> _WHAT THIS TASK INVOLVES_: Return the material exactly, first line through the line containing "COL = scn.collection", and nothing more. Pictures stay out.

> _SUPPLIED MATERIAL_:
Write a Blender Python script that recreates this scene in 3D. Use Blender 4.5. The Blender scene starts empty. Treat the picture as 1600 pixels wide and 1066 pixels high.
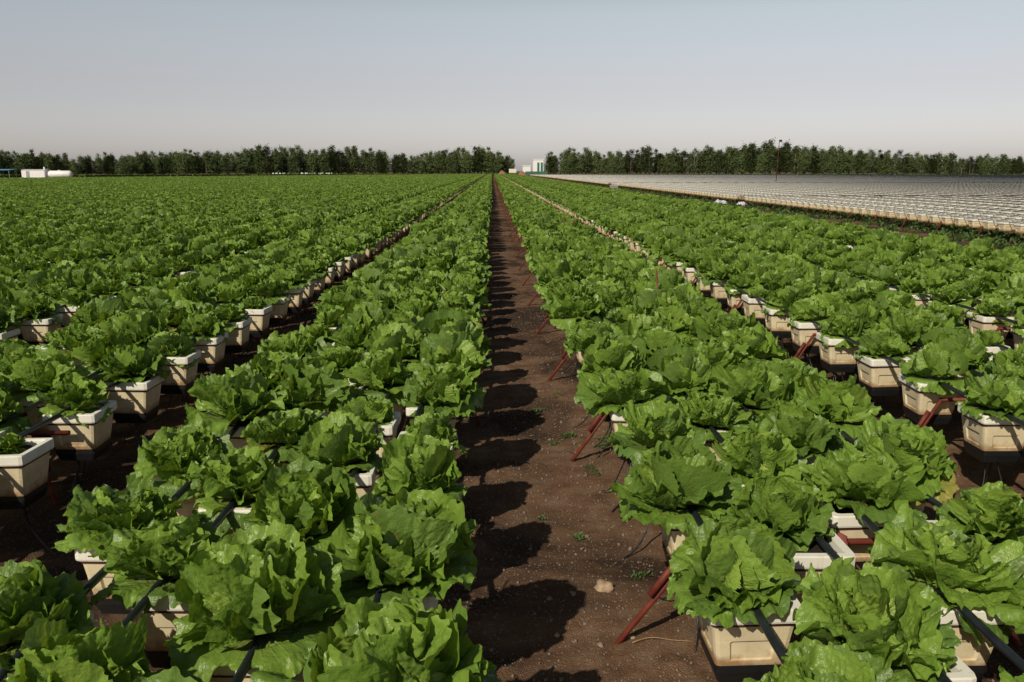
import bpy, math, random
import numpy as np
from mathutils import Vector, Euler, noise

R = math.radians
random.seed(7)
scn = bpy.context.scene
COL = scn.collection

# ------------------------------------------------------------------ camera, sky, sun, exposure
F_PX, CX, CY = 1297.0, 769.0, 267.0           # focal length and vanishing point, pixels of the 1600x1066 photograph
CAM_H = 1.57
cam_data = bpy.data.cameras.new('camera')
cam = bpy.data.objects.new('camera', cam_data)
COL.objects.link(cam)
cam_data.sensor_width = 22.2
cam_data.lens = 22.2 * F_PX / 1600.0
cam_data.clip_start = 0.05
cam_data.clip_end = 6000
cam.location = (0, 0, CAM_H)
cam.rotation_euler = (R(90 - 11.59), 0, R(-1.34))
scn.camera = cam

SUN_EL, SHX, SHY = R(38.5), 0.66, 1.07        # shadows fall to the right and away from the camera
az = math.atan2(-SHX, -SHY)                   # compass direction of the sun measured from +Y towards +X
world = bpy.data.worlds.new('World')
scn.world = world
world.use_nodes = True
wn, wl = world.node_tree.nodes, world.node_tree.links
wn.clear()
sky = wn.new('ShaderNodeTexSky'); sky.sky_type = 'NISHITA'; sky.sun_disc = False
sky.sun_elevation = SUN_EL; sky.sun_rotation = az
sky.air_density = 1.0; sky.dust_density = 1.0; sky.ozone_density = 1.0
hs = wn.new('ShaderNodeHueSaturation'); hs.inputs['Saturation'].default_value = 0.55
geo_in = wn.new('ShaderNodeNewGeometry')
tc = wn.new('ShaderNodeTexCoord'); sep = wn.new('ShaderNodeSeparateXYZ')
ramp = wn.new('ShaderNodeValToRGB')           # the dusty band of air low over the horizon
ramp.color_ramp.elements[0].position = 0.02; ramp.color_ramp.elements[0].color = (0.88, 0.83, 0.90, 1)
ramp.color_ramp.elements[1].position = 0.45; ramp.color_ramp.elements[1].color = (0.30, 0.325, 0.36, 1)
for p_, c_ in ((0.095, (0.86, 0.77, 0.77, 1)), (0.17, (0.90, 0.855, 0.80, 1))):
    e_ = ramp.color_ramp.elements.new(p_); e_.color = c_
mul = wn.new('ShaderNodeMix'); mul.data_type = 'RGBA'; mul.blend_type = 'MULTIPLY'; mul.inputs['Factor'].default_value = 1.0
bg = wn.new('ShaderNodeBackground'); bg.inputs['Strength'].default_value = 0.15
wo = wn.new('ShaderNodeOutputWorld')
wl.new(tc.outputs['Generated'], sep.inputs[0]); wl.new(sep.outputs['Z'], ramp.inputs['Fac'])
wl.new(sky.outputs[0], hs.inputs['Color'])
wl.new(hs.outputs['Color'], mul.inputs['A']); wl.new(ramp.outputs['Color'], mul.inputs['B'])
wl.new(mul.outputs['Result'], bg.inputs['Color']); wl.new(bg.outputs[0], wo.inputs[0])

sun_d = bpy.data.lights.new('sun', 'SUN'); sun_d.energy = 4.8; sun_d.angle = R(0.6); sun_d.color = (1.0, 0.90, 0.73)
sun = bpy.data.objects.new('sun', sun_d); COL.objects.link(sun)
hn = math.hypot(SHX, SHY)
d = Vector((SHX / hn * math.cos(SUN_EL), SHY / hn * math.cos(SUN_EL), -math.sin(SUN_EL)))
sun.rotation_euler = d.to_track_quat('-Z', 'Y').to_euler()
scn.view_settings.view_transform = 'Standard'
scn.view_settings.look = 'None'
scn.view_settings.exposure = -0.35
scn.view_settings.gamma = 1.0

# ------------------------------------------------------------------ helpers
def link(o): COL.objects.link(o); return o

def mesh_obj(name, verts, faces, mat, parent=None, smooth=False, uvs=None, attr=None, linked=True):
    me = bpy.data.meshes.new(name)
    me.from_pydata([tuple(v) for v in verts], [], [tuple(f) for f in faces])
    if uvs is not None:
        lay = me.uv_layers.new(name='UVMap')
        li = np.empty(len(me.loops), dtype=np.int32); me.loops.foreach_get('vertex_index', li)
        lay.data.foreach_set('uv', np.asarray(uvs, dtype=np.float32)[li].ravel())
    if attr is not None:
        a = me.color_attributes.new('leaf', 'FLOAT_COLOR', 'POINT')
        a.data.foreach_set('color', np.asarray(attr, dtype=np.float32).ravel())
    if smooth: me.polygons.foreach_set('use_smooth', [True] * len(me.polygons))
    if mat: me.materials.append(mat)
    me.update()
    o = bpy.data.objects.new(name, me)
    if linked: link(o)
    if parent: o.parent = parent
    return o

def empty(name, loc=(0, 0, 0), rz=0):
    o = bpy.data.objects.new(name, None); o.location = loc; o.rotation_euler = (0, 0, rz); o.empty_display_size = 0.1
    return link(o)

def tag(o, label=None, cat=None, group=None, kind=None):
    if label: o['label'] = label
    if cat: o['category'] = cat
    if group: o['group'] = group
    if kind: o['kind'] = kind
    return o

def copy_tree(o, parent=None):
    c = o.copy(); link(c)
    if parent: c.parent = parent
    for ch in o.children:
        copy_tree(ch, c)
    return c

class MB:
    """collects shapes that end as one mesh"""
    def __init__(s): s.v, s.f = [], []
    def box(s, x0, x1, y0, y1, z0, z1):
        n = len(s.v)
        s.v += [(x0,y0,z0),(x1,y0,z0),(x1,y1,z0),(x0,y1,z0),(x0,y0,z1),(x1,y0,z1),(x1,y1,z1),(x0,y1,z1)]
        s.f += [(n,n+3,n+2,n+1),(n+4,n+5,n+6,n+7),(n,n+1,n+5,n+4),(n+1,n+2,n+6,n+5),(n+2,n+3,n+7,n+6),(n+3,n,n+4,n+7)]
    def tube(s, pts, r, k=8, r2=None):
        n0 = len(s.v); pts = [Vector(p) for p in pts]; m = len(pts)
        for i, p in enumerate(pts):
            t = (pts[min(i+1, m-1)] - pts[max(i-1, 0)]).normalized()
            a = t.cross(Vector((0, 0, 1)))
            if a.length < 0.05: a = t.cross(Vector((1, 0, 0)))
            a.normalize(); b = t.cross(a).normalized()
            rr = r if r2 is None else r + (r2 - r) * i / (m - 1)
            for j in range(k):
                q = 2 * math.pi * j / k
                s.v.append(tuple(p + a * math.cos(q) * rr + b * math.sin(q) * rr))
        for i in range(m - 1):
            for j in range(k):
                a_, b_ = n0 + i*k + j, n0 + i*k + (j+1) % k
                s.f.append((a_, b_, b_ + k, a_ + k))
        s.f.append(tuple(n0 + j for j in range(k))[::-1])
        s.f.append(tuple(n0 + (m-1)*k + j for j in range(k)))
    def build(s, name, mat, parent=None, smooth=False, linked=True):
        return mesh_obj(name, s.v, s.f, mat, parent, smooth, linked=linked)

ONES = 'zeroth first second third fourth fifth sixth seventh eighth ninth tenth eleventh twelfth thirteenth fourteenth fifteenth sixteenth seventeenth eighteenth nineteenth'.split()
TENS = {2:'twenty',3:'thirty',4:'forty',5:'fifty',6:'sixty',7:'seventy',8:'eighty',9:'ninety'}
def ordinal(n):
    if n < 20: return ONES[n]
    if n < 100:
        t, o = divmod(n, 10)
        return (TENS[t][:-1] + 'ieth') if o == 0 else TENS[t] + '-' + ONES[o]
    return str(n) + 'th'

def project(x, y, z):
    """pixel of the 1600x1066 photograph (approximate)"""
    th = R(11.59); ps = R(1.34)
    xr = x * math.cos(ps) - y * math.sin(ps); yr = x * math.sin(ps) + y * math.cos(ps)
    h = CAM_H - z
    zc = yr * math.cos(th) + h * math.sin(th)
    if zc < 0.1: return None
    return 800 + F_PX * xr / zc, 533 + F_PX * (h * math.cos(th) - yr * math.sin(th)) / zc, zc

def in_view(x, y, z, m=60):
    p = project(x, y, z)
    return p is not None and -m < p[0] < 1600 + m and -m < p[1] < 1066 + m

# ------------------------------------------------------------------ materials
def new_mat(name):
    m = bpy.data.materials.new(name); m.use_nodes = True
    nt = m.node_tree; b = nt.nodes['Principled BSDF']
    return m, nt, b
def N(nt, typ, **kw):
    n = nt.nodes.new(typ)
    for k, v in kw.items(): setattr(n, k, v)
    return n
def rgbramp(nt, fac, stops):
    r = N(nt, 'ShaderNodeValToRGB'); e = r.color_ramp.elements
    e[0].position, e[0].color = stops[0][0], (*stops[0][1], 1)
    e[1].position, e[1].color = stops[-1][0], (*stops[-1][1], 1)
    for p, c in stops[1:-1]:
        x = e.new(p); x.color = (*c, 1)
    nt.links.new(fac, r.inputs['Fac']); return r.outputs['Color']
def mixc(nt, f, a, b, mode='MIX'):
    m = N(nt, 'ShaderNodeMix', data_type='RGBA', blend_type=mode)
    for s, v in (('Factor', f), ('A', a), ('B', b)):
        sock = m.inputs[s] if s == 'Factor' else [i for i in m.inputs if i.name == s and i.type == 'RGBA'][0]
        if isinstance(v, (int, float)): sock.default_value = v
        elif isinstance(v, tuple): sock.default_value = (*v, 1)
        else: nt.links.new(v, sock)
    return [o for o in m.outputs if o.type == 'RGBA'][0]
def math_(nt, op, a, b=None, clamp=False):
    m = N(nt, 'ShaderNodeMath', operation=op); m.use_clamp = clamp
    for i, v in enumerate((a, b)):
        if v is None: continue
        if isinstance(v, (int, float)): m.inputs[i].default_value = v
        else: nt.links.new(v, m.inputs[i])
    return m.outputs[0]
def noise_(nt, scale, detail=4, rough=0.55, vec=None, dist=0.0):
    n = N(nt, 'ShaderNodeTexNoise'); n.inputs['Scale'].default_value = scale
    n.inputs['Detail'].default_value = detail; n.inputs['Roughness'].default_value = rough; n.inputs['Distortion'].default_value = dist
    if vec is not None: nt.links.new(vec, n.inputs['Vector'])
    return n.outputs['Fac']
def coord(nt, which='Object'): return N(nt, 'ShaderNodeTexCoord').outputs[which]
def bump(nt, b, h, strength=0.4, dist=0.01, prev=None):
    n = N(nt, 'ShaderNodeBump'); n.inputs['Strength'].default_value = strength; n.inputs['Distance'].default_value = dist
    nt.links.new(h, n.inputs['Height'])
    if prev is not None: nt.links.new(prev, n.inputs['Normal'])
    if b is not None: nt.links.new(n.outputs[0], b.inputs['Normal'])
    return n.outputs[0]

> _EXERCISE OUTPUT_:
Write a Blender Python script that recreates this scene in 3D. Use Blender 4.5. The Blender scene starts empty. Treat the picture as 1600 pixels wide and 1066 pixels high.
import bpy, math, random
import numpy as np
from mathutils import Vector, Euler, noise

R = math.radians
random.seed(7)
scn = bpy.context.scene
COL = scn.collection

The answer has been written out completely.